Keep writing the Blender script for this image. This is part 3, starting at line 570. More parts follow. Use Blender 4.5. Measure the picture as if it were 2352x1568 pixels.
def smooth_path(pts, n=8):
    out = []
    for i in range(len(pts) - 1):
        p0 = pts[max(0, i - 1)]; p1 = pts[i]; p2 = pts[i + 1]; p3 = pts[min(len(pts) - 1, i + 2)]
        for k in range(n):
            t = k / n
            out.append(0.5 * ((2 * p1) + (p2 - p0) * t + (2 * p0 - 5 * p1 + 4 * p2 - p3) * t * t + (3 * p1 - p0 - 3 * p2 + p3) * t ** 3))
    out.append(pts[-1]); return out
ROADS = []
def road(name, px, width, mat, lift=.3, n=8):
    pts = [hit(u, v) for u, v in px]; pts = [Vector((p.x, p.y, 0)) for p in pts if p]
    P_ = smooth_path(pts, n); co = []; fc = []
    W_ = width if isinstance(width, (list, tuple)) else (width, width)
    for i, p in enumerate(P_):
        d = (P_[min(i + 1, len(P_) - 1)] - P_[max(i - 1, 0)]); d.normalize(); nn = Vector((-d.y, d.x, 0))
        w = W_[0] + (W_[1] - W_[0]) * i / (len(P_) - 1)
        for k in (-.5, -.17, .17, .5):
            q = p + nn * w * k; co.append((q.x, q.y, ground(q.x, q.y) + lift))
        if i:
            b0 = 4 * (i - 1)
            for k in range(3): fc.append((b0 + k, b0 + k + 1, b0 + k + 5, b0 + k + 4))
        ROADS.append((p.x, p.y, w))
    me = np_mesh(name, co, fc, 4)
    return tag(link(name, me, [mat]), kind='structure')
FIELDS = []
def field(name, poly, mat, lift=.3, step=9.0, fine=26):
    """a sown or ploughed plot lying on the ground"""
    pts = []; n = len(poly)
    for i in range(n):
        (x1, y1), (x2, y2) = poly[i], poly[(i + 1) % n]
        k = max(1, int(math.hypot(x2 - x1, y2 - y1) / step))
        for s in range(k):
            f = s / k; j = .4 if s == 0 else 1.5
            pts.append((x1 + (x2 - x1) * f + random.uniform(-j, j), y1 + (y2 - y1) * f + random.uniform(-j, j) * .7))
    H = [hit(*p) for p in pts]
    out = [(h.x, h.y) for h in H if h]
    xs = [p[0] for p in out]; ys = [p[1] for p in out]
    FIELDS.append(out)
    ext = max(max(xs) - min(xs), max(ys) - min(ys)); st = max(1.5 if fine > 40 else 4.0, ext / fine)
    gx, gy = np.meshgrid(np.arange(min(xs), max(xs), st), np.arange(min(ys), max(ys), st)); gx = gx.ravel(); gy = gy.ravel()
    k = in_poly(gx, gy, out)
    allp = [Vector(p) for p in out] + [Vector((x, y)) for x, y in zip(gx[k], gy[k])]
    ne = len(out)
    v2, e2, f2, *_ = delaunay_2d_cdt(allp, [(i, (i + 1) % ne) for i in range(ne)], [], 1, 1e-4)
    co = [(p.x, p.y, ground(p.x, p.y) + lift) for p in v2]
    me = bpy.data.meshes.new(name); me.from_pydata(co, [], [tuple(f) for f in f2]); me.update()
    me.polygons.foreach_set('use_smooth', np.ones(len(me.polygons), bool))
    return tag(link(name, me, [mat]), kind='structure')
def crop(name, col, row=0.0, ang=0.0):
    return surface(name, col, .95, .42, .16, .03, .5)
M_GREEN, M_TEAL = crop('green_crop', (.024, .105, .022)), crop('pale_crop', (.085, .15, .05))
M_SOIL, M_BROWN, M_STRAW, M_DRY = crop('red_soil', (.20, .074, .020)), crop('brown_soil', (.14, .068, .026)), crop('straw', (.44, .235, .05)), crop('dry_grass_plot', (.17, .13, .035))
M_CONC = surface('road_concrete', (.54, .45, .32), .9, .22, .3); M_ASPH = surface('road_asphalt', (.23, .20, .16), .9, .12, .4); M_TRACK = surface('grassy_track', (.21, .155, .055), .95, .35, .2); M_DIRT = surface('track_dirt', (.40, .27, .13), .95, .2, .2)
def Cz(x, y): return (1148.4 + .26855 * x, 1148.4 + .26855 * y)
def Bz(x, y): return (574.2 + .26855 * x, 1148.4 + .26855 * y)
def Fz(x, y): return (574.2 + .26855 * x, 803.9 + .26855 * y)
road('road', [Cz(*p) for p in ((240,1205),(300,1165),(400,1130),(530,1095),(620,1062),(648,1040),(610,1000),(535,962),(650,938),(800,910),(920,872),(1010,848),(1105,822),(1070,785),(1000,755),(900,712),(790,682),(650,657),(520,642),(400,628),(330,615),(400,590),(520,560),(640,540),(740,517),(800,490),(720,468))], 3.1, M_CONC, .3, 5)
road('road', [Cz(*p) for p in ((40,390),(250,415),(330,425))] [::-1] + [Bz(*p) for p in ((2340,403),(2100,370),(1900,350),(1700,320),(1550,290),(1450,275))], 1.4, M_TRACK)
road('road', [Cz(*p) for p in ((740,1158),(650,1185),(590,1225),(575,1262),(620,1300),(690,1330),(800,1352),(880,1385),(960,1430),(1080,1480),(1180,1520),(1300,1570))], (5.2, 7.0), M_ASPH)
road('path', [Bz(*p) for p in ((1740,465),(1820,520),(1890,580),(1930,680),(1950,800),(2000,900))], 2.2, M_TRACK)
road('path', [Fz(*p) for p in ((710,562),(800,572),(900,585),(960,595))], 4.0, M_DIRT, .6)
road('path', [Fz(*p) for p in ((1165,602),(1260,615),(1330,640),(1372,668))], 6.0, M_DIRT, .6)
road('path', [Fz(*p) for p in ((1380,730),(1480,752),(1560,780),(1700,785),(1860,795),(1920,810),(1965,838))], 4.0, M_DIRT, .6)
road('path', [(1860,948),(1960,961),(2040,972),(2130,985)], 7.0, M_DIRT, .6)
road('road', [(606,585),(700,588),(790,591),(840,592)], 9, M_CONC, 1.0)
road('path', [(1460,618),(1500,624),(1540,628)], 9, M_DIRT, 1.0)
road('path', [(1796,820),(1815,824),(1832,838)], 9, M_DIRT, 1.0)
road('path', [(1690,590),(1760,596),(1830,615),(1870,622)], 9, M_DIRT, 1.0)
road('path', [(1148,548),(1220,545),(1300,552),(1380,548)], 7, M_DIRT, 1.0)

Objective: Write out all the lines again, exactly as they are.

Result of the exercise:
Keep writing the Blender script for this image. This is part 3, starting at line 570. More parts follow. Use Blender 4.5. Measure the picture as if it were 2352x1568 pixels.
def smooth_path(pts, n=8):
    out = []
    for i in range(len(pts) - 1):
        p0 = pts[max(0, i - 1)]; p1 = pts[i]; p2 = pts[i + 1]; p3 = pts[min(len(pts) - 1, i + 2)]
        for k in range(n):
            t = k / n
            out.append(0.5 * ((2 * p1) + (p2 - p0) * t + (2 * p0 - 5 * p1 + 4 * p2 - p3) * t * t + (3 * p1 - p0 - 3 * p2 + p3) * t ** 3))
    out.append(pts[-1]); return out
ROADS = []
def road(name, px, width, mat, lift=.3, n=8):
    pts = [hit(u, v) for u, v in px]; pts = [Vector((p.x, p.y, 0)) for p in pts if p]
    P_ = smooth_path(pts, n); co = []; fc = []
    W_ = width if isinstance(width, (list, tuple)) else (width, width)
    for i, p in enumerate(P_):
        d = (P_[min(i + 1, len(P_) - 1)] - P_[max(i - 1, 0)]); d.normalize(); nn = Vector((-d.y, d.x, 0))
        w = W_[0] + (W_[1] - W_[0]) * i / (len(P_) - 1)
        for k in (-.5, -.17, .17, .5):
            q = p + nn * w * k; co.append((q.x, q.y, ground(q.x, q.y) + lift))
        if i:
            b0 = 4 * (i - 1)
            for k in range(3): fc.append((b0 + k, b0 + k + 1, b0 + k + 5, b0 + k + 4))
        ROADS.append((p.x, p.y, w))
    me = np_mesh(name, co, fc, 4)
    return tag(link(name, me, [mat]), kind='structure')
FIELDS = []
def field(name, poly, mat, lift=.3, step=9.0, fine=26):
    """a sown or ploughed plot lying on the ground"""
    pts = []; n = len(poly)
    for i in range(n):
        (x1, y1), (x2, y2) = poly[i], poly[(i + 1) % n]
        k = max(1, int(math.hypot(x2 - x1, y2 - y1) / step))
        for s in range(k):
            f = s / k; j = .4 if s == 0 else 1.5
            pts.append((x1 + (x2 - x1) * f + random.uniform(-j, j), y1 + (y2 - y1) * f + random.uniform(-j, j) * .7))
    H = [hit(*p) for p in pts]
    out = [(h.x, h.y) for h in H if h]
    xs = [p[0] for p in out]; ys = [p[1] for p in out]
    FIELDS.append(out)
    ext = max(max(xs) - min(xs), max(ys) - min(ys)); st = max(1.5 if fine > 40 else 4.0, ext / fine)
    gx, gy = np.meshgrid(np.arange(min(xs), max(xs), st), np.arange(min(ys), max(ys), st)); gx = gx.ravel(); gy = gy.ravel()
    k = in_poly(gx, gy, out)
    allp = [Vector(p) for p in out] + [Vector((x, y)) for x, y in zip(gx[k], gy[k])]
    ne = len(out)
    v2, e2, f2, *_ = delaunay_2d_cdt(allp, [(i, (i + 1) % ne) for i in range(ne)], [], 1, 1e-4)
    co = [(p.x, p.y, ground(p.x, p.y) + lift) for p in v2]
    me = bpy.data.meshes.new(name); me.from_pydata(co, [], [tuple(f) for f in f2]); me.update()
    me.polygons.foreach_set('use_smooth', np.ones(len(me.polygons), bool))
    return tag(link(name, me, [mat]), kind='structure')
def crop(name, col, row=0.0, ang=0.0):
    return surface(name, col, .95, .42, .16, .03, .5)
M_GREEN, M_TEAL = crop('green_crop', (.024, .105, .022)), crop('pale_crop', (.085, .15, .05))
M_SOIL, M_BROWN, M_STRAW, M_DRY = crop('red_soil', (.20, .074, .020)), crop('brown_soil', (.14, .068, .026)), crop('straw', (.44, .235, .05)), crop('dry_grass_plot', (.17, .13, .035))
M_CONC = surface('road_concrete', (.54, .45, .32), .9, .22, .3); M_ASPH = surface('road_asphalt', (.23, .20, .16), .9, .12, .4); M_TRACK = surface('grassy_track', (.21, .155, .055), .95, .35, .2); M_DIRT = surface('track_dirt', (.40, .27, .13), .95, .2, .2)
def Cz(x, y): return (1148.4 + .26855 * x, 1148.4 + .26855 * y)
def Bz(x, y): return (574.2 + .26855 * x, 1148.4 + .26855 * y)
def Fz(x, y): return (574.2 + .26855 * x, 803.9 + .26855 * y)
road('road', [Cz(*p) for p in ((240,1205),(300,1165),(400,1130),(530,1095),(620,1062),(648,1040),(610,1000),(535,962),(650,938),(800,910),(920,872),(1010,848),(1105,822),(1070,785),(1000,755),(900,712),(790,682),(650,657),(520,642),(400,628),(330,615),(400,590),(520,560),(640,540),(740,517),(800,490),(720,468))], 3.1, M_CONC, .3, 5)
road('road', [Cz(*p) for p in ((40,390),(250,415),(330,425))] [::-1] + [Bz(*p) for p in ((2340,403),(2100,370),(1900,350),(1700,320),(1550,290),(1450,275))], 1.4, M_TRACK)
road('road', [Cz(*p) for p in ((740,1158),(650,1185),(590,1225),(575,1262),(620,1300),(690,1330),(800,1352),(880,1385),(960,1430),(1080,1480),(1180,1520),(1300,1570))], (5.2, 7.0), M_ASPH)
road('path', [Bz(*p) for p in ((1740,465),(1820,520),(1890,580),(1930,680),(1950,800),(2000,900))], 2.2, M_TRACK)
road('path', [Fz(*p) for p in ((710,562),(800,572),(900,585),(960,595))], 4.0, M_DIRT, .6)
road('path', [Fz(*p) for p in ((1165,602),(1260,615),(1330,640),(1372,668))], 6.0, M_DIRT, .6)
road('path', [Fz(*p) for p in ((1380,730),(1480,752),(1560,780),(1700,785),(1860,795),(1920,810),(1965,838))], 4.0, M_DIRT, .6)
road('path', [(1860,948),(1960,961),(2040,972),(2130,985)], 7.0, M_DIRT, .6)
road('road', [(606,585),(700,588),(790,591),(840,592)], 9, M_CONC, 1.0)
road('path', [(1460,618),(1500,624),(1540,628)], 9, M_DIRT, 1.0)
road('path', [(1796,820),(1815,824),(1832,838)], 9, M_DIRT, 1.0)
road('path', [(1690,590),(1760,596),(1830,615),(1870,622)], 9, M_DIRT, 1.0)
road('path', [(1148,548),(1220,545),(1300,552),(1380,548)], 7, M_DIRT, 1.0)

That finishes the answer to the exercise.